▸ Information shown

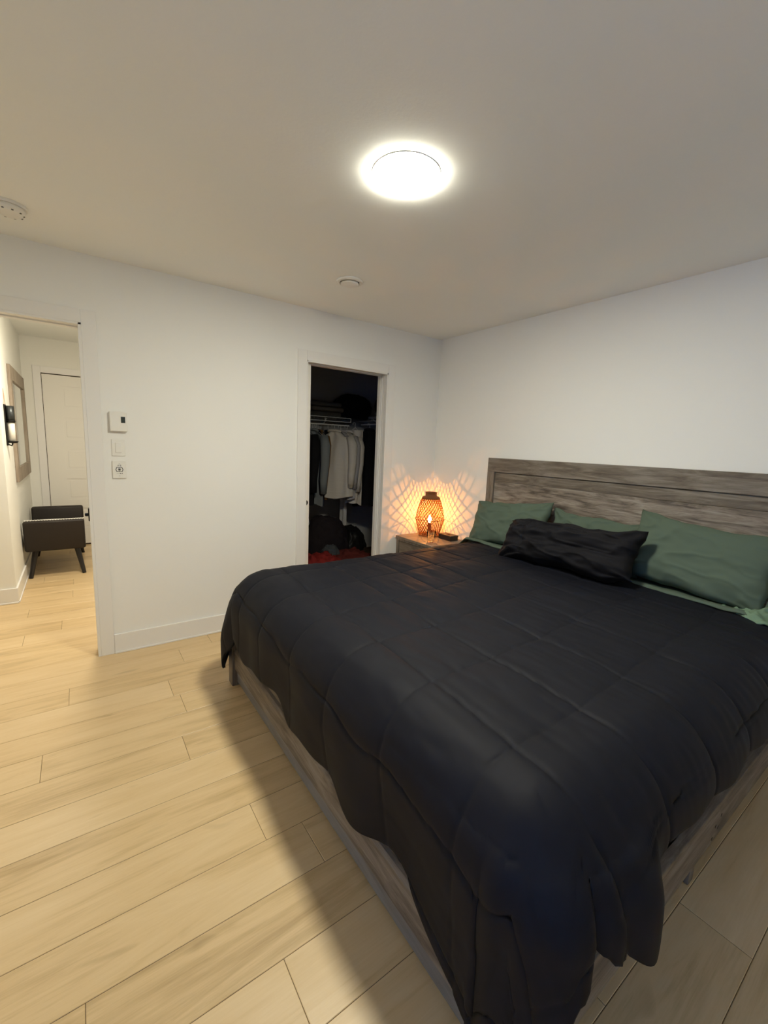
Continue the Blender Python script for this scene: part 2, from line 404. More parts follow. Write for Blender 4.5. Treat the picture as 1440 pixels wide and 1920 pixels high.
garment('cream trousers folded over a hanger left of the black jacket', -.19, 1.20, 1.85, .28, .86, 1.60, (.68, .62, .53), kind='trousers', seed=8, cat='trousers', depth=.06)
garment('black jacket hanging right of the cream trousers', -.02, 1.15, 1.75, .50, .90, 1.60, (.010, .010, .013), kind='jacket', seed=9, cat='jacket', depth=.16)
garment('brown-grey long coat hanging at the right jamb of the closet', .13, .98, 1.5, .42, 1.06, 1.60, (.085, .07, .062), kind='jacket', seed=10, cat='coat', depth=.16)
garment('dark blue jacket hanging behind the cream shirt', -.38, 1.50, 1.5, .42, .70, ZT, (.02, .022, .03), kind='jacket', seed=11, cat='jacket')
garment('long white shirt with its hem hanging below the others', -.20, 1.40, 1.5, .16, 1.18, ZT, (.55, .53, .50), kind='trousers', seed=12, cat='shirt', name='hanging_shirt', hang=False, depth=.05)

def blob(name, label, cat, c, r, col, seed=0, group=None, lumpy=.18, rough=.85, freq=2.6):
    me_bm = bmesh.new(); bmesh.ops.create_icosphere(me_bm, subdivisions=5, radius=1)
    for v in me_bm.verts:
        p = v.co.copy(); n = noise.fractal(p*freq+Vector((seed*7.1, 0, 0)), .8, 2.0, 4)
        rg = 1-abs(noise.noise(p*3.1+Vector((seed*3.3, 5, 1))))*1.2
        q = p*(1+lumpy*n+lumpy*.5*rg)
        q = Vector((math.copysign(abs(q.x)**.85, q.x)*r[0], math.copysign(abs(q.y)**.85, q.y)*r[1], q.z*r[2]))
        if q.z < -r[2]*.75: q.z = -r[2]*.75
        v.co = q + Vector((0, 0, r[2]*.75))
    o = obj(name, me_bm, mat(name+'_cloth_%d' % seed, col, rough, spec=.2), smooth=True); o.location = c
    return tag(o, label, cat, group)
# things on the closet shelf
for k in range(3):
    o = obj('folded_clothes', B(-.21, .21, -.15, .15, 0, .055, bev=.024, seg=4), mat('folded_%d' % k, [(.16, .16, .15), (.22, .21, .19), (.12, .12, .12)][k], .9, spec=.1), smooth=True)
    o.location = (-.50+.03*(k % 2), 1.49, 1.742+.056*k); o.rotation_euler = (0, 0, .06*k-.05)
    tag(o, ['grey folded cloth, bottom of the stack on the closet shelf', 'pale grey folded cloth, middle of the stack on the closet shelf', 'dark grey folded cloth, topmost of the stack on the closet shelf'][k], 'folded clothes', 'folded cloths on the closet shelf')
blob('duffel_bag', 'large black bag on the closet shelf to the right of the folded cloths', 'bag', (-.06, 1.50, 1.74), (.25, .16, .17), (.012, .012, .013), 3, 'bags on the closet shelf', .08)
blob('cloth_bag', 'small dark bag on the closet shelf to the left of the folded cloths', 'bag', (-.86, 1.50, 1.74), (.14, .14, .13), (.035, .037, .036), 5, 'bags on the closet shelf', .1)
blob('travel_bag', 'black bag on the right hand closet shelf beside the jamb', 'bag', (.28, 1.15, 1.78), (.16, .22, .17), (.010, .010, .011), 6, 'bags on the closet shelf', .08)
# pile on the closet floor
blob('backpack', 'dark tapered backpack standing on the closet floor', 'backpack', (-.58, 1.15, 0), (.26, .20, .34), (.016, .012, .014), 8, None, .12)
blob('cloth_bundle', 'grey cloth bundle in front of the dark backpack', 'cloth', (-.66, .87, .12), (.10, .09, .12), (.055, .06, .065), 9, None, .12)
blob('red_blanket', 'red patterned blanket heaped at the left on the closet floor', 'blanket', (-.84, .72, 0), (.20, .22, .15), (.20, .018, .015), 10, 'blankets heaped on the closet floor', .3, freq=4)
blob('maroon_blanket', 'dark red blanket heaped in front of the backpack on the closet floor', 'blanket', (-.47, .76, 0), (.23, .19, .15), (.10, .018, .014), 11, 'blankets heaped on the closet floor', .25, freq=4)
blob('brown_blanket', 'brown cloth heap at the right on the closet floor', 'blanket', (-.10, .82, 0), (.16, .2, .14), (.035, .02, .010), 12, 'blankets heaped on the closet floor', .2, freq=4)
blob('black_bag', 'black bag with a pale mark standing beside the backpack on the closet floor', 'bag', (-.24, 1.15, 0), (.17, .18, .26), (.008, .008, .008), 13, None, .12, .4)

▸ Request
With all pictures left out, please transcribe exactly the lines from the start of the material through the line with "garment('long white shirt".

▸ Task result
Continue the Blender Python script for this scene: part 2, from line 404. More parts follow. Write for Blender 4.5. Treat the picture as 1440 pixels wide and 1920 pixels high.
garment('cream trousers folded over a hanger left of the black jacket', -.19, 1.20, 1.85, .28, .86, 1.60, (.68, .62, .53), kind='trousers', seed=8, cat='trousers', depth=.06)
garment('black jacket hanging right of the cream trousers', -.02, 1.15, 1.75, .50, .90, 1.60, (.010, .010, .013), kind='jacket', seed=9, cat='jacket', depth=.16)
garment('brown-grey long coat hanging at the right jamb of the closet', .13, .98, 1.5, .42, 1.06, 1.60, (.085, .07, .062), kind='jacket', seed=10, cat='coat', depth=.16)
garment('dark blue jacket hanging behind the cream shirt', -.38, 1.50, 1.5, .42, .70, ZT, (.02, .022, .03), kind='jacket', seed=11, cat='jacket')
garment('long white shirt with its hem hanging below the others', -.20, 1.40, 1.5, .16, 1.18, ZT, (.55, .53, .50), kind='trousers', seed=12, cat='shirt', name='hanging_shirt', hang=False, depth=.05)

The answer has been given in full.